• EXERCISE OBJECTIVE: Consider the listing below. Extract exactly the lines from the line containing "Write part 3" to the line containing "868)], 'small_caption', M_pinkw)", both included.

BEGIN INPUT MATERIAL

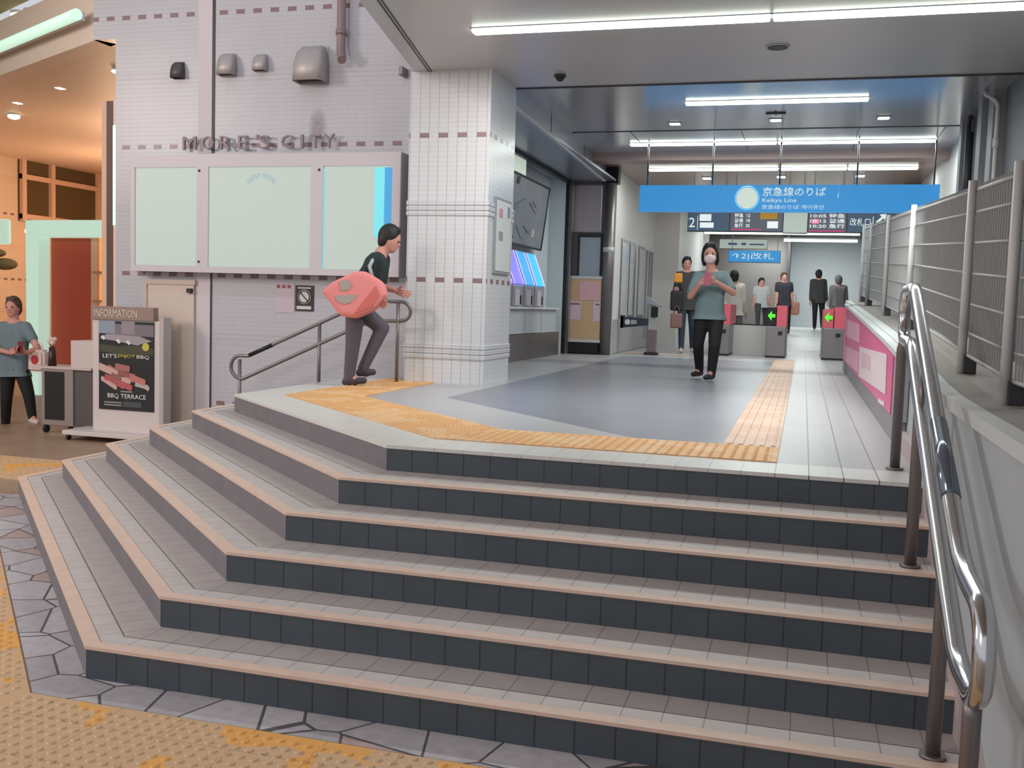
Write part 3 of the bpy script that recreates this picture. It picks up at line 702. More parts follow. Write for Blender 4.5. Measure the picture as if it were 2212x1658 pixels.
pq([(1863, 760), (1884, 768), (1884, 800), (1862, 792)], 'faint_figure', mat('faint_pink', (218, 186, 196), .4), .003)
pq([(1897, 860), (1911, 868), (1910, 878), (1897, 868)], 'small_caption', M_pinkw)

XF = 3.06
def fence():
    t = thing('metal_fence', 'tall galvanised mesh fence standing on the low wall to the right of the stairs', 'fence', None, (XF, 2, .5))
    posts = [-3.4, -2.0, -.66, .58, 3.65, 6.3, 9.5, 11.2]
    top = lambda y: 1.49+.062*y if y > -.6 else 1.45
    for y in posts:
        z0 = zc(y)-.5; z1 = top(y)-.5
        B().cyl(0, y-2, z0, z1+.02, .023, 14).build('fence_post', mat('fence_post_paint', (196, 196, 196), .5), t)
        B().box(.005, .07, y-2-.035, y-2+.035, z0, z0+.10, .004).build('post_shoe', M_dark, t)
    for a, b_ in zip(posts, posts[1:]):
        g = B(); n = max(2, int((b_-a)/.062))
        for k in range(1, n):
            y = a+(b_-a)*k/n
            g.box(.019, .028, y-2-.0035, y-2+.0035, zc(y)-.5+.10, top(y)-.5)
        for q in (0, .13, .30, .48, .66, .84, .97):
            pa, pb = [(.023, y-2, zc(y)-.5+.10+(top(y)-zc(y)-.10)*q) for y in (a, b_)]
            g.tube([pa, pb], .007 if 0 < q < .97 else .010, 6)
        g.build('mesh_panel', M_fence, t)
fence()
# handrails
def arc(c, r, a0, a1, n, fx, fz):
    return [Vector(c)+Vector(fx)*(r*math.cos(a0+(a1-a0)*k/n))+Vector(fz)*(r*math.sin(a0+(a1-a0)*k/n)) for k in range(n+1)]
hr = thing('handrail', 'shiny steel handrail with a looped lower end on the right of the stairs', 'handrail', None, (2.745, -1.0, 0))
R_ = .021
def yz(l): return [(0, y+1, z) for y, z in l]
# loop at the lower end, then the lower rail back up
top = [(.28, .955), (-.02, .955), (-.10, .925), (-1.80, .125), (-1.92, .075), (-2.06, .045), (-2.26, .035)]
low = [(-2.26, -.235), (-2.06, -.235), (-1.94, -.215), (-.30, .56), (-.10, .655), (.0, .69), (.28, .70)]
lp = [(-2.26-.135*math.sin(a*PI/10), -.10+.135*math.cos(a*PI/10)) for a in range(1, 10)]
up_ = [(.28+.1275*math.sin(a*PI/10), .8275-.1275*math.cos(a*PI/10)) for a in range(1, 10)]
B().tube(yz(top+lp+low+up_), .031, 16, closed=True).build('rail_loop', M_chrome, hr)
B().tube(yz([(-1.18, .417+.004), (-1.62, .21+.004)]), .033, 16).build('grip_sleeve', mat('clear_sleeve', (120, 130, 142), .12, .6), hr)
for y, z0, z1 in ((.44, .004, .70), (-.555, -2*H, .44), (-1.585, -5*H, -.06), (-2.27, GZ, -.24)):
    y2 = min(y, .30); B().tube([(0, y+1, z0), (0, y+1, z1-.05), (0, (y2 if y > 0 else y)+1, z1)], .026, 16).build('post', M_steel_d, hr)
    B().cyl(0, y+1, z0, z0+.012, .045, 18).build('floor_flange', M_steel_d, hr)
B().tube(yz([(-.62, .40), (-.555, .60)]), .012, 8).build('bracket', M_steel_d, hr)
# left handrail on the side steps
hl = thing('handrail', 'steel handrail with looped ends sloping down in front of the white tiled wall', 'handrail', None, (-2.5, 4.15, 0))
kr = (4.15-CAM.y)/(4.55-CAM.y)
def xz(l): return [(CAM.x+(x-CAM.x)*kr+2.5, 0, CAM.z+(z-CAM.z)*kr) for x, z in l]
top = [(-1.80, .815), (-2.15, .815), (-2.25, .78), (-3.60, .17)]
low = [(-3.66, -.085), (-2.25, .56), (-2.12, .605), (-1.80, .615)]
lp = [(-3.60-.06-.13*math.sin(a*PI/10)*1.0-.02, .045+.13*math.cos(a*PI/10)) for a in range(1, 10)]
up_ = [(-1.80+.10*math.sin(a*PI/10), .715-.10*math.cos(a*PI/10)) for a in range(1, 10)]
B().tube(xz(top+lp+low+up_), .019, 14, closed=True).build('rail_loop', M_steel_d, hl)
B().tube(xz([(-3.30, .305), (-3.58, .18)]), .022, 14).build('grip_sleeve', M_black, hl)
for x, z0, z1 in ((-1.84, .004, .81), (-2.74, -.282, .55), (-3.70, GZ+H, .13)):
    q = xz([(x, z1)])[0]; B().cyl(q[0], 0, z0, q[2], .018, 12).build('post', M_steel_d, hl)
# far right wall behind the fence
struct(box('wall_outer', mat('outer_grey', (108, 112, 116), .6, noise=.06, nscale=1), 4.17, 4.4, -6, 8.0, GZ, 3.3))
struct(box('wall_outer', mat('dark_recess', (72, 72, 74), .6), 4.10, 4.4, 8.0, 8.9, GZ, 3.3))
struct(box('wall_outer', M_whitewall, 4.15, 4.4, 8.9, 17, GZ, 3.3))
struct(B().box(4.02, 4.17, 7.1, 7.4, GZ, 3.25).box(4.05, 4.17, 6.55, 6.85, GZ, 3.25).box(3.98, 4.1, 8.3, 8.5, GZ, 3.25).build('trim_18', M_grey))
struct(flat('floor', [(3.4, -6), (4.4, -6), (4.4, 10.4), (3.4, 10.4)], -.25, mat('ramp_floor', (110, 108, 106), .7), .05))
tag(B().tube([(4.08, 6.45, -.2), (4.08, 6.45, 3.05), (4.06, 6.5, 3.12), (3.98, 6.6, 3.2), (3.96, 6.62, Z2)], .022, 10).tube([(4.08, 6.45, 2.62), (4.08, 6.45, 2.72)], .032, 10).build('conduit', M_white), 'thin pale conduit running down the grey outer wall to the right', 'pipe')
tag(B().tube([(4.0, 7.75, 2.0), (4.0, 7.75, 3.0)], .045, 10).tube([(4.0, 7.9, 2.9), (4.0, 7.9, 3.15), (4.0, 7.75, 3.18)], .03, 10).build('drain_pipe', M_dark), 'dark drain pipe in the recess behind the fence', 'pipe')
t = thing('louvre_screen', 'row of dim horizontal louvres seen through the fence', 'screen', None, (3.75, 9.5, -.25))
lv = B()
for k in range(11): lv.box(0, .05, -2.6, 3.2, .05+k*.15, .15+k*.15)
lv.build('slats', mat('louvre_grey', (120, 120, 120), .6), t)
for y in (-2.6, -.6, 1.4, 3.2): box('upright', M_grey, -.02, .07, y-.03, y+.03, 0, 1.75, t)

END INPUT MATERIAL
BEGIN INPUT MATERIAL

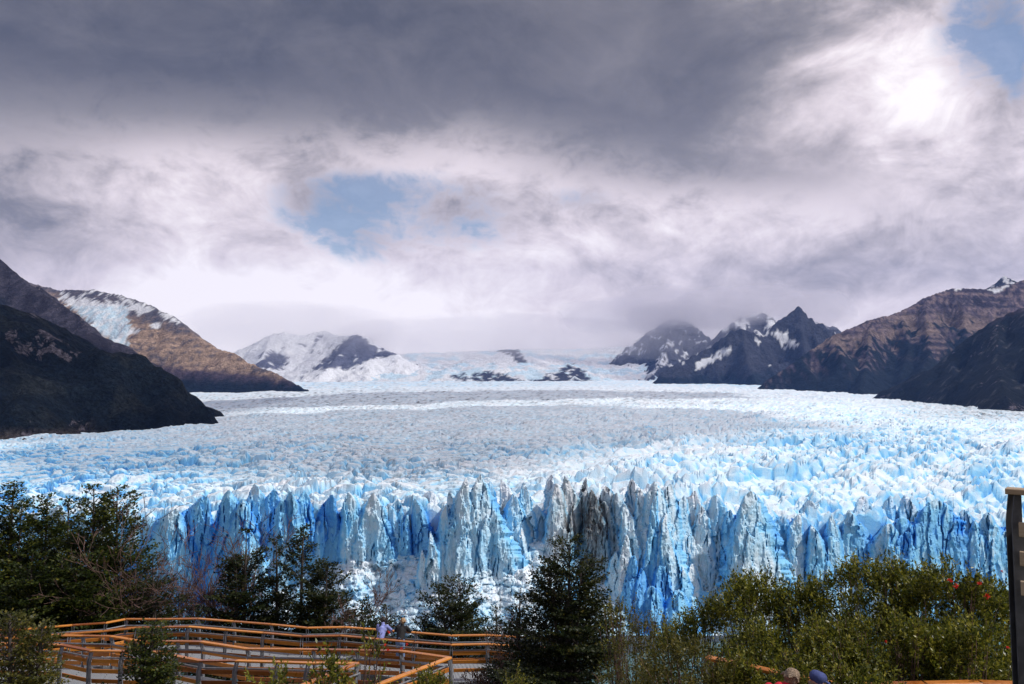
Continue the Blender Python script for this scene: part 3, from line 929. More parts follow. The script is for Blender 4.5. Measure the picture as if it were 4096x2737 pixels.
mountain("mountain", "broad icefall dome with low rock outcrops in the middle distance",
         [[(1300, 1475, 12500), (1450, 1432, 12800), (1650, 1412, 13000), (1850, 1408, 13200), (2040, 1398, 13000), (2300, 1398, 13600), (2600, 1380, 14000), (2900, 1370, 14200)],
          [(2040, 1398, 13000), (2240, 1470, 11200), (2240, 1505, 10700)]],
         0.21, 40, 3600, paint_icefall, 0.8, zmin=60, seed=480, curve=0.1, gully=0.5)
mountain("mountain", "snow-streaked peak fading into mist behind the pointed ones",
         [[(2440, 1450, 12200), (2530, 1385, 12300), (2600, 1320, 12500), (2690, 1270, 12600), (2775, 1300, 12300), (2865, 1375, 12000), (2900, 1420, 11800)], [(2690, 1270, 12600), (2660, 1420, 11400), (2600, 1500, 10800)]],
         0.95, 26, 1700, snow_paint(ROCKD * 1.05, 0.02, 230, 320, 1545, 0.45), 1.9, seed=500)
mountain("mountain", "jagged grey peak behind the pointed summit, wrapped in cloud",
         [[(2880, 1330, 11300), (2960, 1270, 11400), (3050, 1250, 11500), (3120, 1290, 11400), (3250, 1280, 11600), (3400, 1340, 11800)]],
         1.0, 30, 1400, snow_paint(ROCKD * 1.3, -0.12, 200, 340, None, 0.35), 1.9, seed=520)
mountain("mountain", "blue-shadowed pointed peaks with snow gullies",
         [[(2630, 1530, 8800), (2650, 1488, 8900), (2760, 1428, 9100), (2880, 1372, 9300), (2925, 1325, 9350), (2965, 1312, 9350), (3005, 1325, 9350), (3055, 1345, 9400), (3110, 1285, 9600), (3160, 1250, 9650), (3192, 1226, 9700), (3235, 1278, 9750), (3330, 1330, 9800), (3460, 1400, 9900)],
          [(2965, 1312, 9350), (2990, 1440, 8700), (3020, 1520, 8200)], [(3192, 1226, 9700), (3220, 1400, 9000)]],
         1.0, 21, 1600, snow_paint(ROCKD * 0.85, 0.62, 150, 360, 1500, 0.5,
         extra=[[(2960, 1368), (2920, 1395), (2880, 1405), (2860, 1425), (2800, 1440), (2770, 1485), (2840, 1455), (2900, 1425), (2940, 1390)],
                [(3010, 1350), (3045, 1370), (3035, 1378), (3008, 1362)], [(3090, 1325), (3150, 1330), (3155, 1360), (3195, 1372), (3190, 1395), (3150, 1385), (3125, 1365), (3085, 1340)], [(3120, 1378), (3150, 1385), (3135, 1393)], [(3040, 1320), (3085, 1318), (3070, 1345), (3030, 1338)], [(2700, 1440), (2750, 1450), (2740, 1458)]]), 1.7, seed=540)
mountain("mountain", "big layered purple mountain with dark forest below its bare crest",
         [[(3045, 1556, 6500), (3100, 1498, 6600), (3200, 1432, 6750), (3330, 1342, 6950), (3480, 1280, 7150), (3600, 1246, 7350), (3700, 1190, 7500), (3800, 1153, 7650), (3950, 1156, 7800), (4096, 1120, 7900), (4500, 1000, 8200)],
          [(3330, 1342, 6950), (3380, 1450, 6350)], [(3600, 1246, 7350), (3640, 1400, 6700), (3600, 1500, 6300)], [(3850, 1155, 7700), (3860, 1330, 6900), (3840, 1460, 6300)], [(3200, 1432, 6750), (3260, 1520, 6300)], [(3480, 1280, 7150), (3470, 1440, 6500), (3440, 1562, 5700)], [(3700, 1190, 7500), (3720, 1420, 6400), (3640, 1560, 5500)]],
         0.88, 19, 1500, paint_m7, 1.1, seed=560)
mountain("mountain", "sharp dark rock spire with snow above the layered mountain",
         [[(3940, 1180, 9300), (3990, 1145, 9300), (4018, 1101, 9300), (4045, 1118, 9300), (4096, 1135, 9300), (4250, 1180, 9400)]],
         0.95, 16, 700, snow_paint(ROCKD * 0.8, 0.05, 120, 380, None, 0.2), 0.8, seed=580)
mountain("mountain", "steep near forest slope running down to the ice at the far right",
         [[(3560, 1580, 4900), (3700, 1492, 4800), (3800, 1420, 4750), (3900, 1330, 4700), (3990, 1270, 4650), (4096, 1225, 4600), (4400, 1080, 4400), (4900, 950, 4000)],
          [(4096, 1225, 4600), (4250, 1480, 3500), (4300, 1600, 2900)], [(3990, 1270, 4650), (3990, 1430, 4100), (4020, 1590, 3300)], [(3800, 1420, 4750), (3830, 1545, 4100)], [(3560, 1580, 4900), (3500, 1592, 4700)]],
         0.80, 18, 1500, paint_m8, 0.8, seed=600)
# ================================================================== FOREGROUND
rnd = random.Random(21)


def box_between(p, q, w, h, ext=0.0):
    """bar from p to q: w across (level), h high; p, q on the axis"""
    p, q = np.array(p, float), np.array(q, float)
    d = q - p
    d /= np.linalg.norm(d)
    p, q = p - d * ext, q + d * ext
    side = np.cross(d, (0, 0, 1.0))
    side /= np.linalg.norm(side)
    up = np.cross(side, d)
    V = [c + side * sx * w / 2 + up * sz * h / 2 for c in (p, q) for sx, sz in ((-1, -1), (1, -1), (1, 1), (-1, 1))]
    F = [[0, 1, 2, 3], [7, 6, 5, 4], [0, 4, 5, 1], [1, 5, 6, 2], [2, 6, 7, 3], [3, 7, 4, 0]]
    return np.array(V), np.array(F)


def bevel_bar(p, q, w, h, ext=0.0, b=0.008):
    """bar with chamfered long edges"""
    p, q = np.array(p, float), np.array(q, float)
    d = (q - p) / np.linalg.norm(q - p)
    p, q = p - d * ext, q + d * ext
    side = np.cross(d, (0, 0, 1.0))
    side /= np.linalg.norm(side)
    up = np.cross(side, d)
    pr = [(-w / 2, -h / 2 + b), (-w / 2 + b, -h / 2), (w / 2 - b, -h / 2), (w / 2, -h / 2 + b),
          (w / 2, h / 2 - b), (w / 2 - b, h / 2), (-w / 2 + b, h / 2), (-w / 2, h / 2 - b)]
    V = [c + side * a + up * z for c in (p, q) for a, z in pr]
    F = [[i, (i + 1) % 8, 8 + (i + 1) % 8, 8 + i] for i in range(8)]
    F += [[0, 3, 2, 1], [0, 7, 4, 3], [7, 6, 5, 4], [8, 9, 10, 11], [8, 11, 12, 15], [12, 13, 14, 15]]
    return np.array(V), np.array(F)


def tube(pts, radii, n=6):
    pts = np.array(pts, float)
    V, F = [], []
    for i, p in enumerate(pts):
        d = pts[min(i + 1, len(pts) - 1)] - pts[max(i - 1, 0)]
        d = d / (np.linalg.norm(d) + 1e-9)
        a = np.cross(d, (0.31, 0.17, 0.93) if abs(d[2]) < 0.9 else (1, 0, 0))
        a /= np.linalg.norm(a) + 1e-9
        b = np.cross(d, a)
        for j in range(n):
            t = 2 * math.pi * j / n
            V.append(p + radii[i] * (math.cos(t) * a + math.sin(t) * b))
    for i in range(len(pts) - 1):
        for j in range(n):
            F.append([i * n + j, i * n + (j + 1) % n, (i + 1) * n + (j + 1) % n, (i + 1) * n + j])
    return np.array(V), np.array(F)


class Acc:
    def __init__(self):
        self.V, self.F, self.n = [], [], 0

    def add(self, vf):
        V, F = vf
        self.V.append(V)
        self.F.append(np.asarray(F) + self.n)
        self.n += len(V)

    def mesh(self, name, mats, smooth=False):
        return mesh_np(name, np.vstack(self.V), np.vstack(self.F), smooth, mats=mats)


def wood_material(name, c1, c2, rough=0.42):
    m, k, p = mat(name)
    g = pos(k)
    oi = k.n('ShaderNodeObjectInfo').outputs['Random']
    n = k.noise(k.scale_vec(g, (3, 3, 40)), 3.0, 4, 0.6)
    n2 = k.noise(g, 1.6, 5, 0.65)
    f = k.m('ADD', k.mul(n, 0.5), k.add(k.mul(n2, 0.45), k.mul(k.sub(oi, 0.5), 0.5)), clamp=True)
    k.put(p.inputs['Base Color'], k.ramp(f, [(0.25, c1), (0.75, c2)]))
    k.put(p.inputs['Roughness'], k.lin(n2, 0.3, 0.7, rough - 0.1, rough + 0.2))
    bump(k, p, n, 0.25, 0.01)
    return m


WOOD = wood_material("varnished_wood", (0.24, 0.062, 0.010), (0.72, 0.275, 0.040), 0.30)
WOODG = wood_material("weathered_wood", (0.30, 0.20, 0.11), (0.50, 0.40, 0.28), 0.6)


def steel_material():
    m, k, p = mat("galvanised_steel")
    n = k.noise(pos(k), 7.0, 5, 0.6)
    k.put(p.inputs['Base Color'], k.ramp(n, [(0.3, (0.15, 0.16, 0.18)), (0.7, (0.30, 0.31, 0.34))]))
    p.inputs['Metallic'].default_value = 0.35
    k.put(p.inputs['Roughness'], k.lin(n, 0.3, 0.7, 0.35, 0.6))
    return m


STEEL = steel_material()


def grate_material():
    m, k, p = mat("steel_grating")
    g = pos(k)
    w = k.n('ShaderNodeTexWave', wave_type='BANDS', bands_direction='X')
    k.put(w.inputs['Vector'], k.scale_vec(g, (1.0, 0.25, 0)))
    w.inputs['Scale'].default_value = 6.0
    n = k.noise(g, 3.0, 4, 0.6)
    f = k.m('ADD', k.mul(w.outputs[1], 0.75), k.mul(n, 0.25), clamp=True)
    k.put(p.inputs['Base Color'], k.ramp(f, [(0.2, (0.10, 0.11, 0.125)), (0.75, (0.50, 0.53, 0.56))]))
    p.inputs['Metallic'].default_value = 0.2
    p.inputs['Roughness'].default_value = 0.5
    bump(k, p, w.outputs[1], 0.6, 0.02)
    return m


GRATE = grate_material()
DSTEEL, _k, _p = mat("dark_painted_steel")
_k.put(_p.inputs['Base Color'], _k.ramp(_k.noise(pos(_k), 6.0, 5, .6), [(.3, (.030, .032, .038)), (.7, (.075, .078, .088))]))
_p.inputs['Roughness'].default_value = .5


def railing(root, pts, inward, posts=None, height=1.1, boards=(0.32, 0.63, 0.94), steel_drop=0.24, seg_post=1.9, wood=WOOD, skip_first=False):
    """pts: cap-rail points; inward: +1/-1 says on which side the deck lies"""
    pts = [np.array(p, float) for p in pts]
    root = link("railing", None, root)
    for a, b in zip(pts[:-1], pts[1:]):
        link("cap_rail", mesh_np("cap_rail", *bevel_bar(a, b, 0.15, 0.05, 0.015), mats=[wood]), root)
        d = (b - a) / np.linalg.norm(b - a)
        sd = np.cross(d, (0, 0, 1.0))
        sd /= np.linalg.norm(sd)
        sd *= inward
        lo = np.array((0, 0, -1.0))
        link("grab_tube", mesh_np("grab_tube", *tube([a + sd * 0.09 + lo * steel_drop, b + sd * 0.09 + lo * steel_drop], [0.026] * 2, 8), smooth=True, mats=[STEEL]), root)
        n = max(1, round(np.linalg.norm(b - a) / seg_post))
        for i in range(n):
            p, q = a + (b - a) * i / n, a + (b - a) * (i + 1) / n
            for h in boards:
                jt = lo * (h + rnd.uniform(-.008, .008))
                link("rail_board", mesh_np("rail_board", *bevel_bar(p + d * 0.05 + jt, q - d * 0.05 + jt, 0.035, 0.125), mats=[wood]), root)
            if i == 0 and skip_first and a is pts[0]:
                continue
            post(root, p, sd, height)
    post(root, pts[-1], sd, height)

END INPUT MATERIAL
BEGIN INPUT MATERIAL

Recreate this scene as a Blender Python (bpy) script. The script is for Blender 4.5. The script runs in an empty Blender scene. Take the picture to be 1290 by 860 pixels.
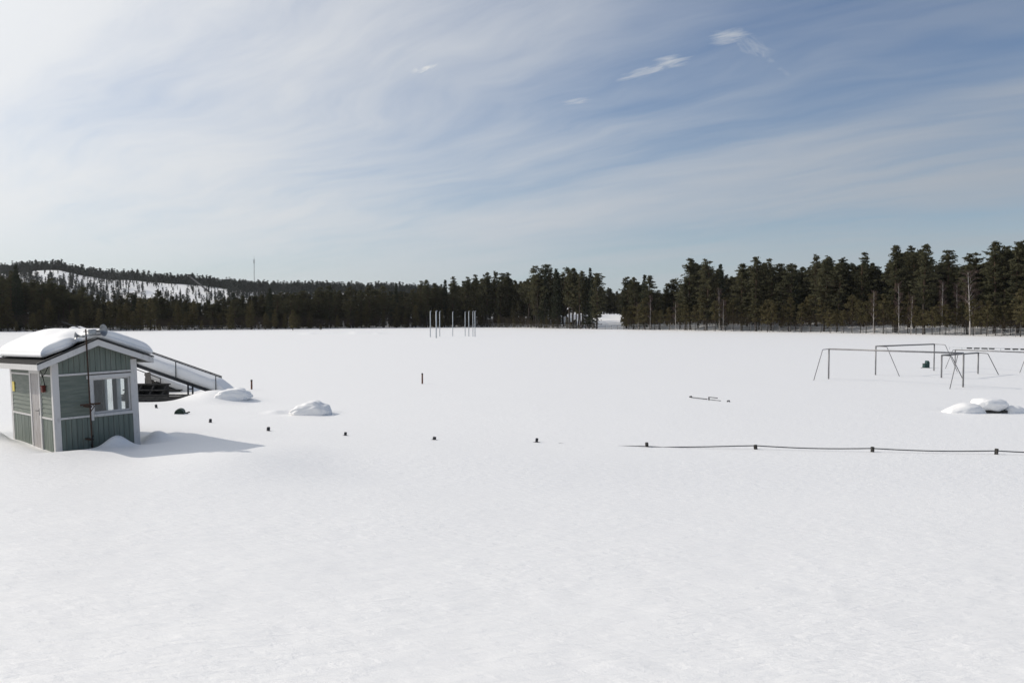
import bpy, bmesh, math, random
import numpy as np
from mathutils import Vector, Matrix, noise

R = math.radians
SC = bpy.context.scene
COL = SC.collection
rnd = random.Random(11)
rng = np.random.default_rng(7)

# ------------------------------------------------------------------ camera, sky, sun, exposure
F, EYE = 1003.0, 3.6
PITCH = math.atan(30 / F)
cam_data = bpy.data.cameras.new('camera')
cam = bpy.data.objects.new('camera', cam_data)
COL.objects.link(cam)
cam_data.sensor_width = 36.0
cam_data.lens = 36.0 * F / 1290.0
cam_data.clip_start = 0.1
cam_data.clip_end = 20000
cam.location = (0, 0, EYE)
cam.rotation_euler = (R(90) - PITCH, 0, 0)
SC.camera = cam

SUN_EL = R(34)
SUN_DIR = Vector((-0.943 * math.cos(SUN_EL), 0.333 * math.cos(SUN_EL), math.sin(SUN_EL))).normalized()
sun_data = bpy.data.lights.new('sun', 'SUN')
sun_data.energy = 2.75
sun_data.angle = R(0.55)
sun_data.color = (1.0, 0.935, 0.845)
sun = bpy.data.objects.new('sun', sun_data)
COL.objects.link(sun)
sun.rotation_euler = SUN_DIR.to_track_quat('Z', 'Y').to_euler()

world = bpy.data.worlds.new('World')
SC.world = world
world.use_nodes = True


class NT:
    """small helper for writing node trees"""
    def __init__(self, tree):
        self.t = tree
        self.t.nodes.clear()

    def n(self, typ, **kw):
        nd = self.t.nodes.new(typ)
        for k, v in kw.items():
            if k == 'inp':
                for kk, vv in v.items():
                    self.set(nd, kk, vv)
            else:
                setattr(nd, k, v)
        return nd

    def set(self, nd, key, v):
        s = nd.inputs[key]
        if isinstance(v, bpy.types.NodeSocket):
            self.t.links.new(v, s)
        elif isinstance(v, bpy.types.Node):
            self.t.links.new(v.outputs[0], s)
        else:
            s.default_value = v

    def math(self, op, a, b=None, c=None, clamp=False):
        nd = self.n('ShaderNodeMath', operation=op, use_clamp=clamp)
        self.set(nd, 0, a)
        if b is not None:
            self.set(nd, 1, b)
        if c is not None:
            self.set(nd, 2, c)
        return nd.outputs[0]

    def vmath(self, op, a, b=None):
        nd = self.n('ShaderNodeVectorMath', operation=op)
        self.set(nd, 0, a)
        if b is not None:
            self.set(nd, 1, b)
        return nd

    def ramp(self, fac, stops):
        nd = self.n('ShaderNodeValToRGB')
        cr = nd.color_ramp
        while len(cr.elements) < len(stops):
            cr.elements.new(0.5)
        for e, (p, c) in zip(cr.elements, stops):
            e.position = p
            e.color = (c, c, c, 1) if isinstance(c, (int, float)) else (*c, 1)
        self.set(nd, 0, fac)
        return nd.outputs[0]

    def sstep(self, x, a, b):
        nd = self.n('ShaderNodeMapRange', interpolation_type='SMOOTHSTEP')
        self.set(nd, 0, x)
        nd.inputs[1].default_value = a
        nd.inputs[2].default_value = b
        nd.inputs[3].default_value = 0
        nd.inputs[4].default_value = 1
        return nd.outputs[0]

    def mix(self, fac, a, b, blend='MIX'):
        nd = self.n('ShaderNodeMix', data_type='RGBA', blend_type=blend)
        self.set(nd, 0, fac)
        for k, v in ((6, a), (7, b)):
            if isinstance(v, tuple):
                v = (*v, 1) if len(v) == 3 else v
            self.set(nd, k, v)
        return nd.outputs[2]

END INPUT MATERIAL

• IN RESPONSE:
Write part 3 of the bpy script that recreates this picture. It picks up at line 702. More parts follow. Write for Blender 4.5. Measure the picture as if it were 2212x1658 pixels.
pq([(1863, 760), (1884, 768), (1884, 800), (1862, 792)], 'faint_figure', mat('faint_pink', (218, 186, 196), .4), .003)
pq([(1897, 860), (1911, 868), (1910, 878), (1897, 868)], 'small_caption', M_pinkw)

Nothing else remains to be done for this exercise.